#### GIVEN RECORDS:

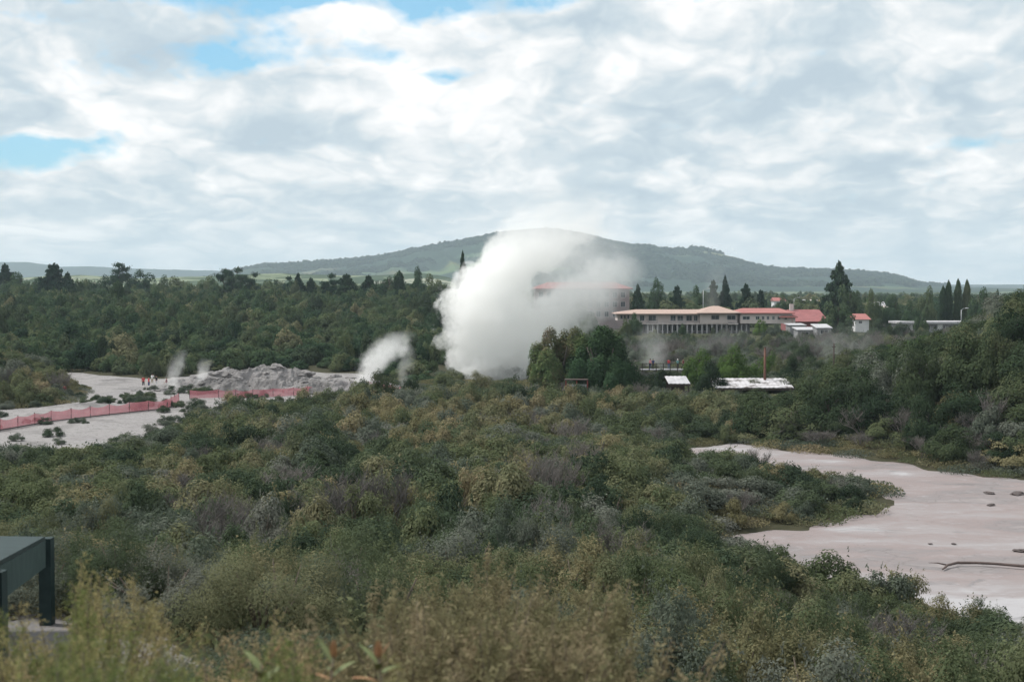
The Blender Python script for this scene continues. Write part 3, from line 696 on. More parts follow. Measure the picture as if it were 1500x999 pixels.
# ---- left treeline
LT = [('conifer', 8, 392, 620, 40, 'dark conifer at the far left edge of the treeline'), ('round', 30, 402, 600, 46, 'rounded dark tree beside the leftmost conifer of the treeline'),
      ('conifer', 80, 391, 560, 38, 'tall dense dark conifer standing over the left woodland'), ('conifer', 100, 404, 570, 26, 'shorter conifer leaning close to the tall dense one on the left'),
      ('pine', 176, 390, 640, 34, 'thin sparse-crowned pine poking above the left hills'), ('poplar', 173, 415, 430, 22, 'dark columnar tree rising out of the left woodland'),
      ('round', 140, 408, 640, 40, 'dark round crown left of the sparse pine'), ('round', 205, 405, 640, 46, 'dark round crown right of the sparse pine'), ('round', 237, 406, 620, 30, 'small dark round crown on the left treeline'),
      ('round', 262, 408, 640, 46, 'wide dark crown on the treeline below the low hills'), ('round', 300, 409, 650, 40, 'dark crown left of the cluster of thin pines'),
      ('pine', 330, 397, 560, 24, 'leftmost thin pine of the open cluster'), ('pine', 347, 395, 560, 28, 'tallest thin pine in the open cluster'), ('pine', 368, 402, 570, 22, 'rightmost thin pine of the open cluster'),
      ('round', 318, 411, 610, 28, 'dark bushy tree under the thin pines'), ('conifer', 437, 405, 560, 26, 'dark pointed tree before the pale fields'), ('conifer', 455, 411, 560, 18, 'small pointed tree right of the one before the pale fields'),
      ('pine', 484, 404, 540, 26, 'thin pine with layered crown before the pale fields'), ('conifer', 508, 406, 520, 32, 'broad dark conifer right of the layered thin pine'), ('conifer', 540, 408, 540, 24, 'slim conifer in the middle of the treeline'),
      ('round', 570, 402, 520, 48, 'large dark crown under the foot of the mountain'), ('poplar', 585, 401, 520, 16, 'narrow dark tree poking from the large crown'), ('round', 610, 402, 540, 28, 'dark umbrella-crowned tree left of the tall lone conifer'),
      ('round', 640, 404, 520, 40, 'dark crown at the left foot of the tall lone conifer'), ('lone', 678, 372, 440, 22, 'tall lone conifer rising beside the geyser steam'), ('round', 700, 405, 480, 50, 'dark crown half hidden in steam behind the geyser'),
      ('round', 55, 410, 580, 36, 'dark crown between the left conifers'), ('round', 120, 412, 600, 30, 'small crown between the tall conifer and the sparse pine'), ('round', 395, 414, 600, 40, 'dark crown right of the thin pine cluster'), ('pine', 425, 408, 600, 20, 'small thin pine above the dark woodland edge')]
for (k, p, yt, d, w, lab) in LT:
    if k == 'lone': ptree('conifer', p, yt, d, w * 1.6, lab, k=2); continue
    ptree(k, p, yt - 3, d, w * (1.75 if k == 'conifer' else 1.35), lab)

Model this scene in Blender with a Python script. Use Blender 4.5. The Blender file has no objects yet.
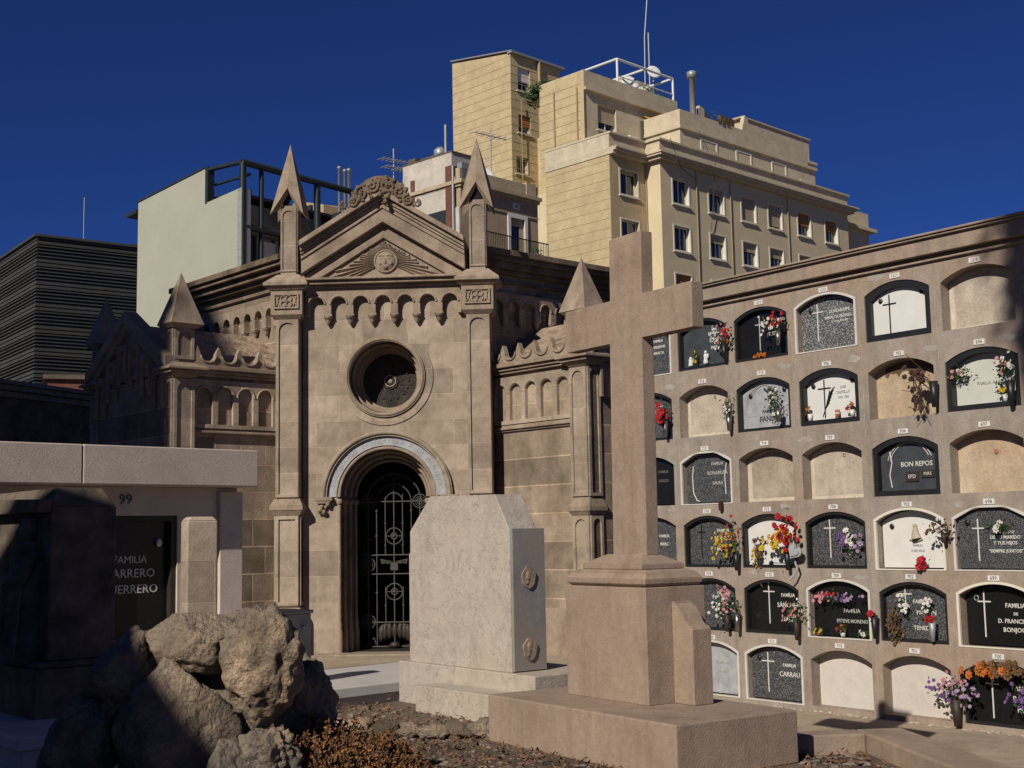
import bpy, math, random
from mathutils import Vector, Matrix, noise
from mathutils.geometry import tessellate_polygon
R = math.radians
random.seed(7)
scene = bpy.context.scene
col = scene.collection

# ---------------------------------------------------------------- camera
CAM_H = 1.78
PITCH, ROLL, FPX = 0.1154, -0.0188, 1303.1
cd = bpy.data.cameras.new('camera')
cam = bpy.data.objects.new('camera', cd); col.objects.link(cam)
cd.sensor_fit = 'HORIZONTAL'; cd.sensor_width = 36.0; cd.lens = FPX * 36.0 / 1024.0
cd.clip_start = 0.1; cd.clip_end = 2000
cp, sp = math.cos(PITCH), math.sin(PITCH)
F = Vector((0, cp, sp)); Rv = Vector((1, 0, 0)); Uv = Vector((0, -sp, cp))
c_, s_ = math.cos(ROLL), math.sin(ROLL)
R2 = Rv * c_ + Uv * s_; U2 = Rv * -s_ + Uv * c_
mw = Matrix.Identity(4)
for i in range(3):
    mw[i][0] = R2[i]; mw[i][1] = U2[i]; mw[i][2] = -F[i]
mw[2][3] = CAM_H
cam.matrix_world = mw
scene.camera = cam

# ---------------------------------------------------------------- light
SUN_AZ, SUN_EL = 31.0, 33.0          # sun stands behind the camera, to its left
world = bpy.data.worlds.new('World'); scene.world = world; world.use_nodes = True
nt = world.node_tree; nt.nodes.clear()
wo = nt.nodes.new('ShaderNodeOutputWorld'); bg = nt.nodes.new('ShaderNodeBackground'); sky = nt.nodes.new('ShaderNodeTexSky')
sky.sky_type = 'NISHITA'; sky.sun_disc = False
sky.sun_elevation = R(SUN_EL)
sx, sy = -math.sin(R(SUN_AZ)), -math.cos(R(SUN_AZ))      # horizontal direction to the sun
sky.sun_rotation = math.atan2(sx, sy) % (2 * math.pi)
sky.altitude = 4800; sky.air_density = 0.85; sky.dust_density = 0.0; sky.ozone_density = 10.0
bg.inputs['Strength'].default_value = 0.054
hs = nt.nodes.new('ShaderNodeHueSaturation'); hs.inputs['Saturation'].default_value = 1.07; hs.inputs['Hue'].default_value = .514   # polarised deep blue
nt.links.new(sky.outputs[0], hs.inputs['Color']); nt.links.new(hs.outputs[0], bg.inputs[0]); nt.links.new(bg.outputs[0], wo.inputs[0])
sd = bpy.data.lights.new('sun', 'SUN'); sd.energy = 4.8; sd.angle = R(0.5); sd.color = (1.0, 0.93, 0.83)
sun = bpy.data.objects.new('sun', sd); col.objects.link(sun)
to_sun = Vector((sx * math.cos(R(SUN_EL)), sy * math.cos(R(SUN_EL)), math.sin(R(SUN_EL))))
sun.rotation_euler = to_sun.to_track_quat('Z', 'Y').to_euler()
sun.location = (0, 0, 40)
scene.view_settings.view_transform = 'Standard'; scene.view_settings.look = 'None'
scene.view_settings.gamma = 1.0; scene.view_settings.use_curve_mapping = False
scene.view_settings.exposure = 0.0

# ---------------------------------------------------------------- tagging and building helpers
def tag(o, label=None, cat=None, group=None, kind=None):
    if label: o['label'] = label
    if cat: o['category'] = cat
    if group: o['group'] = group
    if kind: o['kind'] = kind
    return o
def empty(name, loc, deg=0, label=None, cat=None, group=None, tilt=None):
    o = bpy.data.objects.new(name, None); col.objects.link(o)
    o.empty_display_size = 0.2
    o.location = loc; o.rotation_euler = (0, 0, R(deg)) if tilt is None else (tilt[0], tilt[1], R(deg))
    return tag(o, label, cat, group)
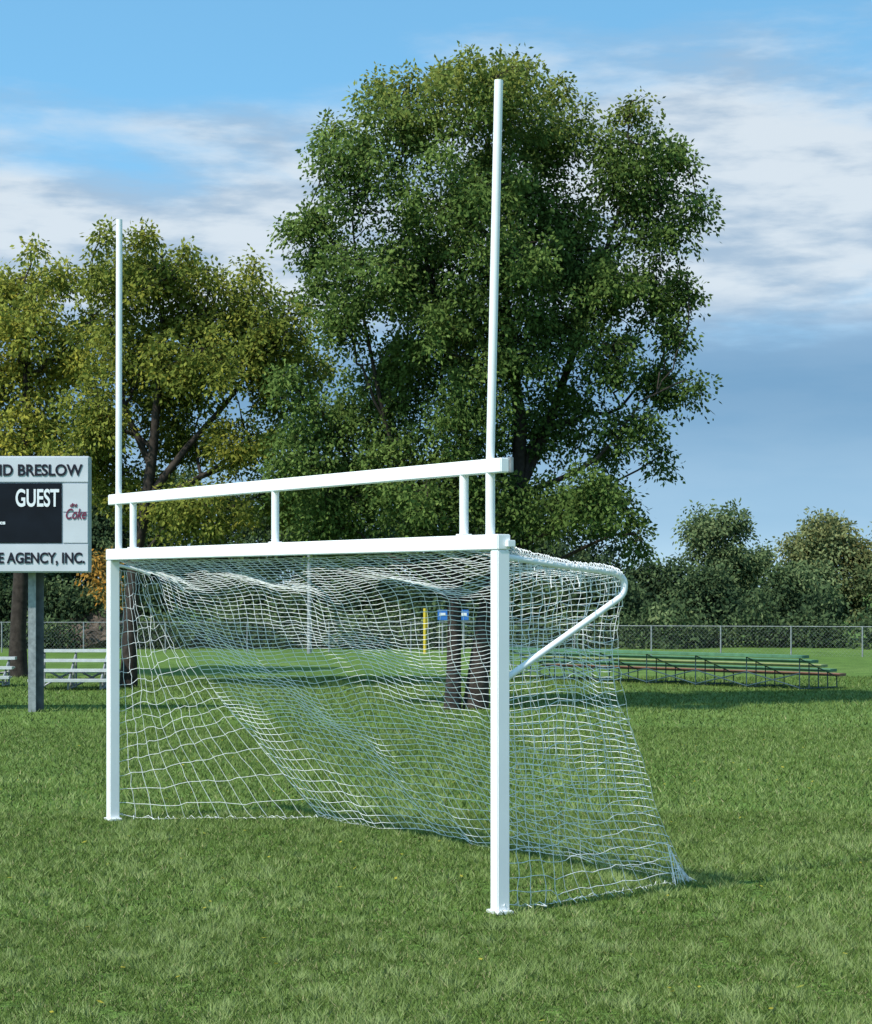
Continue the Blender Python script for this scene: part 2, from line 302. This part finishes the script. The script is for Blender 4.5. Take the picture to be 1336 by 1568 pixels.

#### WHAT IS BEING ASKED:
Keep the pictures out, and extract only the lines that begin at the one containing "Model this scene" and end at the one containing "col = scene.collection", inclusive.

#### RESULT FOR THIS TASK:
Model this scene in Blender with a Python script. Use Blender 4.5. The Blender file has no objects yet.
import bpy, math, random
from mathutils import Vector, Matrix, noise
from mathutils.geometry import tessellate_polygon
R = math.radians
random.seed(7)
scene = bpy.context.scene
col = scene.collection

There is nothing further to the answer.